🤖 AI Summary
Addressing the challenge of simultaneously preserving physical structure, achieving dimensionality reduction, and enabling modular regularization in reduced-order modeling (ROM) of multiphysics coupled systems, this paper proposes a block-structured operator inference (BSOI) method. BSOI explicitly encodes the dynamical structure of individual physical components and their coupling terms, rigorously maintaining system stability and second-order differential form. It reduces learning complexity via a block-diagonal plus coupling-term decomposition and supports physics-informed, module-specific regularization. Built upon a non-intrusive framework, it integrates structured differential equation modeling, data-driven parameter estimation, and joint optimization.
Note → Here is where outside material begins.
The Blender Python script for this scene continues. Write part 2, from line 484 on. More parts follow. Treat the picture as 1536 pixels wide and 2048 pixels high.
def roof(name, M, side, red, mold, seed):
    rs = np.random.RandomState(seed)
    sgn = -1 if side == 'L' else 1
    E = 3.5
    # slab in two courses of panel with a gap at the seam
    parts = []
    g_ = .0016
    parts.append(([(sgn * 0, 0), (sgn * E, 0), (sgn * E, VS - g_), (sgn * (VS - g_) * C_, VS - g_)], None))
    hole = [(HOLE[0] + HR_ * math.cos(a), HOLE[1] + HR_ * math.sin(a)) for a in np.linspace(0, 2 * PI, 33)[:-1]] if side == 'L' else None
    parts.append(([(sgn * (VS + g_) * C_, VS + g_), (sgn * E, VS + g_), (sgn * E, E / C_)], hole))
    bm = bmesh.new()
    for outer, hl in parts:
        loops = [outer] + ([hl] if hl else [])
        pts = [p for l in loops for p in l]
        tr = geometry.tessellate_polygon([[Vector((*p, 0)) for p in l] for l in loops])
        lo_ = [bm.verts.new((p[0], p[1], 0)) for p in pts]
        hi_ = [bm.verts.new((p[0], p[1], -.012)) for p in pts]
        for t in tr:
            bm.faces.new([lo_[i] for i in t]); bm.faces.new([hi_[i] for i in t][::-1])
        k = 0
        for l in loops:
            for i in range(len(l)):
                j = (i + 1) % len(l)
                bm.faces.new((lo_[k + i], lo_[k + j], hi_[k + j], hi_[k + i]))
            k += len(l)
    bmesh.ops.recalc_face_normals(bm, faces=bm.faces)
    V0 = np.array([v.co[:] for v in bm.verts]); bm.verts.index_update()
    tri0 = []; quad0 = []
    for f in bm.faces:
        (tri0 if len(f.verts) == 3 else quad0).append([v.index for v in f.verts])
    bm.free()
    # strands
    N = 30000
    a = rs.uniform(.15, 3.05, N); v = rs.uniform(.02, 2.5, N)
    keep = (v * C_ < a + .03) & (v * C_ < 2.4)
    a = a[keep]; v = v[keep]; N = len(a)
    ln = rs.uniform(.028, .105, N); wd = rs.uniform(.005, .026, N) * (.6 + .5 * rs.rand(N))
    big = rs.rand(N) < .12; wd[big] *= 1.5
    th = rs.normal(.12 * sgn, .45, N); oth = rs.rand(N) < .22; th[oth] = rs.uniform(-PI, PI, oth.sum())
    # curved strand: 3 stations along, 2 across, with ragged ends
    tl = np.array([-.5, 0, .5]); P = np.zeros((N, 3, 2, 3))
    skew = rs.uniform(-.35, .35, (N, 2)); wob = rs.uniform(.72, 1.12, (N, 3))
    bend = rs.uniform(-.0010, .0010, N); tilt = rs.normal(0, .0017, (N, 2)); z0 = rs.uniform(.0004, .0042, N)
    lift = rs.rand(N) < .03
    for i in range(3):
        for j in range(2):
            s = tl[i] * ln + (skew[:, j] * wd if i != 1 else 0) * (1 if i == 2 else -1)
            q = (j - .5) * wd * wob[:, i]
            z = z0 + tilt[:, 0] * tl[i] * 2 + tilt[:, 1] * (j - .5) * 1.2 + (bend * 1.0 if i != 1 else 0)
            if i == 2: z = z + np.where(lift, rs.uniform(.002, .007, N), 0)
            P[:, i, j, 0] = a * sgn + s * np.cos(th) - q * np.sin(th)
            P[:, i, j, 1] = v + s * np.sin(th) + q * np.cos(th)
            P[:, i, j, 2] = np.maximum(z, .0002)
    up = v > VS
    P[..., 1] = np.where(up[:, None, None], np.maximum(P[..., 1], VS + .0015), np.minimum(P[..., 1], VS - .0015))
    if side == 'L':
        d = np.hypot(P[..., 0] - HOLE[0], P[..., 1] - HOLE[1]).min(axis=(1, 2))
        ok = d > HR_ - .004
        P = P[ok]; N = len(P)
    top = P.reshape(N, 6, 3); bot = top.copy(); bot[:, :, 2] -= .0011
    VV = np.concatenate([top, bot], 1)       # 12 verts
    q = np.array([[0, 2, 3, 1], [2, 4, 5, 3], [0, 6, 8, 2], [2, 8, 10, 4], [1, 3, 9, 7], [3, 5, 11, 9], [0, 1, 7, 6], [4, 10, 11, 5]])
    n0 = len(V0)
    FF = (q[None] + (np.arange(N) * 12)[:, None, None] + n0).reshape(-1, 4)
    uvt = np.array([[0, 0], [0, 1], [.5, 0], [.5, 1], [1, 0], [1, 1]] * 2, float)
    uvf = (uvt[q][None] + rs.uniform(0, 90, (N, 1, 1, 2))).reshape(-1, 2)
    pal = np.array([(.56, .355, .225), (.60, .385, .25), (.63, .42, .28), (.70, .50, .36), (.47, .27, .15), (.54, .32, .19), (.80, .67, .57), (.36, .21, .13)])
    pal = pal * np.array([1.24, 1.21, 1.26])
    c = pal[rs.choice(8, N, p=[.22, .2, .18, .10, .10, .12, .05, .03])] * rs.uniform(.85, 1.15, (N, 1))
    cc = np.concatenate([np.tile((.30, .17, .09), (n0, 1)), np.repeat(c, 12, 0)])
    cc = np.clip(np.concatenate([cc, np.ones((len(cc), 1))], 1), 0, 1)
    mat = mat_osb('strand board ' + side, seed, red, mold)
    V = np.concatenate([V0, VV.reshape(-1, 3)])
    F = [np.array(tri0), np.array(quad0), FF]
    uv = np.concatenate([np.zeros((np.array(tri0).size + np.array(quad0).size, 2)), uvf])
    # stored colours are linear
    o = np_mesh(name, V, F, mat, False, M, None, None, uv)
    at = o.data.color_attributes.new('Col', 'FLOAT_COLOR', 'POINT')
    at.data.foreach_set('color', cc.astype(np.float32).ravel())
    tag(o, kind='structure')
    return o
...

Evaluated on the AGARD 445.6 wing aeroelastic benchmark, the BSOI-ROM achieves accuracy comparable to the full-order model across subsonic and supersonic regimes, while delivering an average 20% speedup in online prediction time.
📝 Abstract
This paper presents a block-structured formulation of Operator Inference as a way to learn structured reduced-order models for multiphysics systems. The approach specifies the governing equation structure for each physics component and the structure of the coupling terms. Once the multiphysics structure is specified, the reduced-order model is learned from snapshot data following the nonintrusive Operator Inference methodology. In addition to preserving physical system structure, which in turn permits preservation of system properties such as stability and second-order structure, the block-structured approach has the advantages of reducing the overall dimensionality of the learning problem and admitting tailored regularization for each physics component. The numerical advantages of the block-structured formulation over a monolithic Operator Inference formulation are demonstrated for aeroelastic analysis, which couples aerodynamic and structural models. For the benchmark test case of the AGARD 445.6 wing, block-structured Operator Inference provides an average 20% online prediction speedup over monolithic Operator Inference across subsonic and supersonic flow conditions in both the stable and fluttering parameter regimes while preserving the accuracy achieved with monolithic Operator Inference.